Provided records:

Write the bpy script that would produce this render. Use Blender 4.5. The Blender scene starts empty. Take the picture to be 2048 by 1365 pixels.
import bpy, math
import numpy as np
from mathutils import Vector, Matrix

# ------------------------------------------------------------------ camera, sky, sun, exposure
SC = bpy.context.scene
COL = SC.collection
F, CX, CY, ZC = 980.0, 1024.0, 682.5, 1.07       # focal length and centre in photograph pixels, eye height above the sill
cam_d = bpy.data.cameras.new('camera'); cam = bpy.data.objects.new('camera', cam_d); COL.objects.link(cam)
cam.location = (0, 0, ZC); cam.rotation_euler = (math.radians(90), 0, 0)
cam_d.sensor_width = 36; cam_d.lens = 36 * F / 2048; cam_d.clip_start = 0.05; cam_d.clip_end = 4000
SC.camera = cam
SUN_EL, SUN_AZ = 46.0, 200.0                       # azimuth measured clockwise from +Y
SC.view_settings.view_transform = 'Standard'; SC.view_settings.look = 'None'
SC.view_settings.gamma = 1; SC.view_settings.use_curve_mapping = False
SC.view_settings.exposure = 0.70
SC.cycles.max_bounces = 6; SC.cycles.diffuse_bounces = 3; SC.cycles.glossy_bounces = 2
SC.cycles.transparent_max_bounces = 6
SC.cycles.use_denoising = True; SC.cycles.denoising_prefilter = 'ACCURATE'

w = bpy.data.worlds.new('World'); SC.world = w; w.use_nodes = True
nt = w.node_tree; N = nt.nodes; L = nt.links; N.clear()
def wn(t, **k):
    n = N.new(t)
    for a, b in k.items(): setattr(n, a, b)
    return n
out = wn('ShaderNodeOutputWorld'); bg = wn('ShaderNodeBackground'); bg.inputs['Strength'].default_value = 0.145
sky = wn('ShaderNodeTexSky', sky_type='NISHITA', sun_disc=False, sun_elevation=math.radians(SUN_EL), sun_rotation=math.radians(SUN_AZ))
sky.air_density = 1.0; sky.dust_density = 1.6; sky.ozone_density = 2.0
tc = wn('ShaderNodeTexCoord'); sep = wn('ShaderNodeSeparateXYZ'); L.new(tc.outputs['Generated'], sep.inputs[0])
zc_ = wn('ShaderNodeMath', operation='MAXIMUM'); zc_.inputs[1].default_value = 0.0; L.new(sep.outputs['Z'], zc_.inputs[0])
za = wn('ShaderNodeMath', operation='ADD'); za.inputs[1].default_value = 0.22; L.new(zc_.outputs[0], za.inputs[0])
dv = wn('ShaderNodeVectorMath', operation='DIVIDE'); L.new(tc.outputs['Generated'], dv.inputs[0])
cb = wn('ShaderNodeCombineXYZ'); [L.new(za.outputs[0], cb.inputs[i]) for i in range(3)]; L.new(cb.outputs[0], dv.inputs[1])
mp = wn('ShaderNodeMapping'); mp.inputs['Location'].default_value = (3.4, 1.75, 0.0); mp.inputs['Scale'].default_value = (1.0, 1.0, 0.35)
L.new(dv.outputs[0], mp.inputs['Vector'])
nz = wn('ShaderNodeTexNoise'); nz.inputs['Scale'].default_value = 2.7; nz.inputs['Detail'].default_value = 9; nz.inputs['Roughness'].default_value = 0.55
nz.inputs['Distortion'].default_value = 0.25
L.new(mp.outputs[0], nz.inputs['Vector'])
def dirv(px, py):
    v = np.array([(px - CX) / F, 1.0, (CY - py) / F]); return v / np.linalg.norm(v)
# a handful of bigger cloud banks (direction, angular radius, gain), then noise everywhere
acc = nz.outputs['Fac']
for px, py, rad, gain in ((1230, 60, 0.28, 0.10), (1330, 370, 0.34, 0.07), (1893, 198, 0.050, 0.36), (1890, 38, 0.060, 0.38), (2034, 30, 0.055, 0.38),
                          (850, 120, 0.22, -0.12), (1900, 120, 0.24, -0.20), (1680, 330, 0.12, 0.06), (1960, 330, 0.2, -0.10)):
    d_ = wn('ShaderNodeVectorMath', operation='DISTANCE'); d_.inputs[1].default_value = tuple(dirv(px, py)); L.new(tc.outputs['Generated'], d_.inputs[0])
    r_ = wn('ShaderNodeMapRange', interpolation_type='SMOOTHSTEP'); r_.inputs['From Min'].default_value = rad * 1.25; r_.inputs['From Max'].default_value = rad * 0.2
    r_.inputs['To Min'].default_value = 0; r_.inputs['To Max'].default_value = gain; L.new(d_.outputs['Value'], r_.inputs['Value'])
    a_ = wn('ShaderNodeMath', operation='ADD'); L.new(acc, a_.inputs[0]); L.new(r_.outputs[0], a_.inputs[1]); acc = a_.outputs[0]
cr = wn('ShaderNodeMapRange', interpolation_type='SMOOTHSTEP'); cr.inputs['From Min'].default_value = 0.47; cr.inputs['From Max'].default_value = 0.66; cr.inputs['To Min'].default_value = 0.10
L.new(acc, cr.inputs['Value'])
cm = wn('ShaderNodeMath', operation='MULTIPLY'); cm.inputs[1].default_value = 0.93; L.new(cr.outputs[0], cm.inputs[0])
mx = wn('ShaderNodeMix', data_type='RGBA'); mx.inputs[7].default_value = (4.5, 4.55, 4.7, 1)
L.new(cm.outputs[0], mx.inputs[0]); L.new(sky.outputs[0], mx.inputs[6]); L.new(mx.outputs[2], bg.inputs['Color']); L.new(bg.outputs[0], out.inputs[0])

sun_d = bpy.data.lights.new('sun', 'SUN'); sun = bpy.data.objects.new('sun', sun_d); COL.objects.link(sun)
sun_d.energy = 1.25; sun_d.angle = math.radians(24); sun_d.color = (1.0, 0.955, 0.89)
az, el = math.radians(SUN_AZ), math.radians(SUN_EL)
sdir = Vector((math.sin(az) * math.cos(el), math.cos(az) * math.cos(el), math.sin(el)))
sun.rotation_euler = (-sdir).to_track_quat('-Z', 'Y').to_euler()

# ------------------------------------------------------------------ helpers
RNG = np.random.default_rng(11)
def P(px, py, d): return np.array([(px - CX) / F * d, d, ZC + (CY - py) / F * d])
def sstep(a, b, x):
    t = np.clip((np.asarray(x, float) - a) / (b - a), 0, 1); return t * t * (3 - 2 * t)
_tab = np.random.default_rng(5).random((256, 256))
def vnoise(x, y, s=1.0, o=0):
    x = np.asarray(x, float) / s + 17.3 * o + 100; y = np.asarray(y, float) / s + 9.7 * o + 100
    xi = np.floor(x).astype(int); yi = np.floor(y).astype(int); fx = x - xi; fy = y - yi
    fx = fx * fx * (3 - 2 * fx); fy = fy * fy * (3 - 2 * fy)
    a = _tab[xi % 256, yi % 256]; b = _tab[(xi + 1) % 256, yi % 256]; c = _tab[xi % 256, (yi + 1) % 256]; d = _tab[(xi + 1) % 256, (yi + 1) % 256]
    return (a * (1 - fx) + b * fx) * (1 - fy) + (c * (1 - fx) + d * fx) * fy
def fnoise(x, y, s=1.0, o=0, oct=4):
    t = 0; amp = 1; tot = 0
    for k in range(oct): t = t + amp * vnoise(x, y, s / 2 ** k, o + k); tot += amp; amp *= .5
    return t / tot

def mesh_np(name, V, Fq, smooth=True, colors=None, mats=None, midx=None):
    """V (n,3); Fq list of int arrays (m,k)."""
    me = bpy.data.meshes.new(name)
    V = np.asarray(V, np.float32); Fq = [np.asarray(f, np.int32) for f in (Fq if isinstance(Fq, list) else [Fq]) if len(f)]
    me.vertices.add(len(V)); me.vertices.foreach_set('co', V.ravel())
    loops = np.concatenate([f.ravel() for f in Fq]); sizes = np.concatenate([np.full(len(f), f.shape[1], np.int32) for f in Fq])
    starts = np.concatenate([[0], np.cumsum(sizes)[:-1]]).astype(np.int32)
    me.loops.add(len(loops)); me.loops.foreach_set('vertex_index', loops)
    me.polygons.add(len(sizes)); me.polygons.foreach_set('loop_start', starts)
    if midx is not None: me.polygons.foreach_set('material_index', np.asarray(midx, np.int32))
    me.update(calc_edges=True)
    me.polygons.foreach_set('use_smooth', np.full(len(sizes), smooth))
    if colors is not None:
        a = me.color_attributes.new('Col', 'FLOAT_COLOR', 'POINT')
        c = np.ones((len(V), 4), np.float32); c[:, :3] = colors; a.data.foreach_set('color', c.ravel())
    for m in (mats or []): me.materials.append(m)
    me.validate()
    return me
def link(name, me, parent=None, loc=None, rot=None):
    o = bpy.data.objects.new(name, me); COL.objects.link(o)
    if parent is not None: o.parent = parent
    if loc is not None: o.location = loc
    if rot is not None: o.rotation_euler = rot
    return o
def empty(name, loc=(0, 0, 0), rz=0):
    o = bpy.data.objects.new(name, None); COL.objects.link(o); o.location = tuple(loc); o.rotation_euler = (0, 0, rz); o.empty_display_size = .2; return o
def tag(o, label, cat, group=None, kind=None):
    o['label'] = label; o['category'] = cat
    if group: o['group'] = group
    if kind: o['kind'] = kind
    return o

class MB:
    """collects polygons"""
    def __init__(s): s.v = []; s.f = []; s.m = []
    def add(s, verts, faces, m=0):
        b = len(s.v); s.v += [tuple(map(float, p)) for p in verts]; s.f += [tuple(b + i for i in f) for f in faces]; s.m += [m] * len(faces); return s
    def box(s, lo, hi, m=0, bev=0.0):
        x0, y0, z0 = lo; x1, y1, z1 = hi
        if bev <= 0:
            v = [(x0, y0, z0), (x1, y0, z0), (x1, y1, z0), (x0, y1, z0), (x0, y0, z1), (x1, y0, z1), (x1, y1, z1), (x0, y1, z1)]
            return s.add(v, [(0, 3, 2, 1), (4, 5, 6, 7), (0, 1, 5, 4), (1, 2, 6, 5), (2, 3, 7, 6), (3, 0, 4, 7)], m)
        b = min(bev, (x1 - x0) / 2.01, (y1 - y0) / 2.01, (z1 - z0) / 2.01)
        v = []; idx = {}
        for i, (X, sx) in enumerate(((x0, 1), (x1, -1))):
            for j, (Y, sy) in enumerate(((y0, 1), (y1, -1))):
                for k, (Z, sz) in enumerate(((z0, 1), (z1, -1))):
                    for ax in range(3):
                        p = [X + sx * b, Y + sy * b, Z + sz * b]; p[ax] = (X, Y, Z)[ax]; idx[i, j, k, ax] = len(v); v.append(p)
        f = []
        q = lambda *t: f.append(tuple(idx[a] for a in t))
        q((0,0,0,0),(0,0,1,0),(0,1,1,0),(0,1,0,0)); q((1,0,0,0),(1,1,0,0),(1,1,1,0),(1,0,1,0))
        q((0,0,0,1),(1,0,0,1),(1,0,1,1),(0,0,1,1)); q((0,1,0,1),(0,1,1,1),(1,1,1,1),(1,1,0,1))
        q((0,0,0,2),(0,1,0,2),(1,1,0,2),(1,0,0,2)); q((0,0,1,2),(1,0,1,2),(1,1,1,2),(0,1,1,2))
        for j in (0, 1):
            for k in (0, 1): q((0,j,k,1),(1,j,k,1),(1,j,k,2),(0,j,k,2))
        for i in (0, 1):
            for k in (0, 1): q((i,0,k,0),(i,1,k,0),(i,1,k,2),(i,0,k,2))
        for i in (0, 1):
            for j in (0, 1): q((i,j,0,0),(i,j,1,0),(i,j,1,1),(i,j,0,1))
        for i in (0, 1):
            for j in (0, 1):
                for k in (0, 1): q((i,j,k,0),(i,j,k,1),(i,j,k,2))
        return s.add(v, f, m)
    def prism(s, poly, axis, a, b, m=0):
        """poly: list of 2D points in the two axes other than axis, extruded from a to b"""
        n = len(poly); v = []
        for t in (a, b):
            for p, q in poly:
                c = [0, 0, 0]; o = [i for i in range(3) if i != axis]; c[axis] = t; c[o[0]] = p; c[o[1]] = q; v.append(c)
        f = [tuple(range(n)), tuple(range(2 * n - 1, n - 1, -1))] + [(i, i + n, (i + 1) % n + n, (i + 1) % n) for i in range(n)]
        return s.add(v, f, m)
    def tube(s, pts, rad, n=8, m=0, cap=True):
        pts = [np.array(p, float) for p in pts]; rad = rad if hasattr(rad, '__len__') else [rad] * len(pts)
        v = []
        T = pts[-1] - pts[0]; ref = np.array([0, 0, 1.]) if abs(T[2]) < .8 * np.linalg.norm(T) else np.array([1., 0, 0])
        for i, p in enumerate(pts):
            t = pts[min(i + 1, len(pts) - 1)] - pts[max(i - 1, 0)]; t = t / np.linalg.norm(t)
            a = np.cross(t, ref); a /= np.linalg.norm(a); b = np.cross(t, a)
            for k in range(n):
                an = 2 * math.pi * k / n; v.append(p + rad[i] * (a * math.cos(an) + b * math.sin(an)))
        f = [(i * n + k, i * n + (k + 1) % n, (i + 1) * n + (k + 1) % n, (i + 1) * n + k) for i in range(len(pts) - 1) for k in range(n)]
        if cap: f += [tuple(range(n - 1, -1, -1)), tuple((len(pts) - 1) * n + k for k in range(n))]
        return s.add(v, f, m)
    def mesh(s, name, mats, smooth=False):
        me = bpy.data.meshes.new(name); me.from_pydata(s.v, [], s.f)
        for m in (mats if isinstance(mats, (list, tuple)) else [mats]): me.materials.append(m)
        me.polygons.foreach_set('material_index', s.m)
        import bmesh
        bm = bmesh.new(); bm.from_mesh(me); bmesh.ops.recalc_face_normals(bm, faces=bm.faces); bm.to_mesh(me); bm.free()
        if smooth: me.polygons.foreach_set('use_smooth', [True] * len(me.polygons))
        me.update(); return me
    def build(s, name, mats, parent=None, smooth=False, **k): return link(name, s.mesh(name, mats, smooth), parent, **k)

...

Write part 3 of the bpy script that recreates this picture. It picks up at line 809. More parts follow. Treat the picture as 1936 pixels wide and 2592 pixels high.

Challenge:
Starting at the line that contains "Write the bpy", repeat each line exactly, and stop after the line that contains "SC.cycles.use_denoising = True;".

Result of this task:
Write the bpy script that would produce this render. Use Blender 4.5. The Blender scene starts empty. Take the picture to be 2048 by 1365 pixels.
import bpy, math
import numpy as np
from mathutils import Vector, Matrix

# ------------------------------------------------------------------ camera, sky, sun, exposure
SC = bpy.context.scene
COL = SC.collection
F, CX, CY, ZC = 980.0, 1024.0, 682.5, 1.07       # focal length and centre in photograph pixels, eye height above the sill
cam_d = bpy.data.cameras.new('camera'); cam = bpy.data.objects.new('camera', cam_d); COL.objects.link(cam)
cam.location = (0, 0, ZC); cam.rotation_euler = (math.radians(90), 0, 0)
cam_d.sensor_width = 36; cam_d.lens = 36 * F / 2048; cam_d.clip_start = 0.05; cam_d.clip_end = 4000
SC.camera = cam
SUN_EL, SUN_AZ = 46.0, 200.0                       # azimuth measured clockwise from +Y
SC.view_settings.view_transform = 'Standard'; SC.view_settings.look = 'None'
SC.view_settings.gamma = 1; SC.view_settings.use_curve_mapping = False
SC.view_settings.exposure = 0.70
SC.cycles.max_bounces = 6; SC.cycles.diffuse_bounces = 3; SC.cycles.glossy_bounces = 2
SC.cycles.transparent_max_bounces = 6
SC.cycles.use_denoising = True; SC.cycles.denoising_prefilter = 'ACCURATE'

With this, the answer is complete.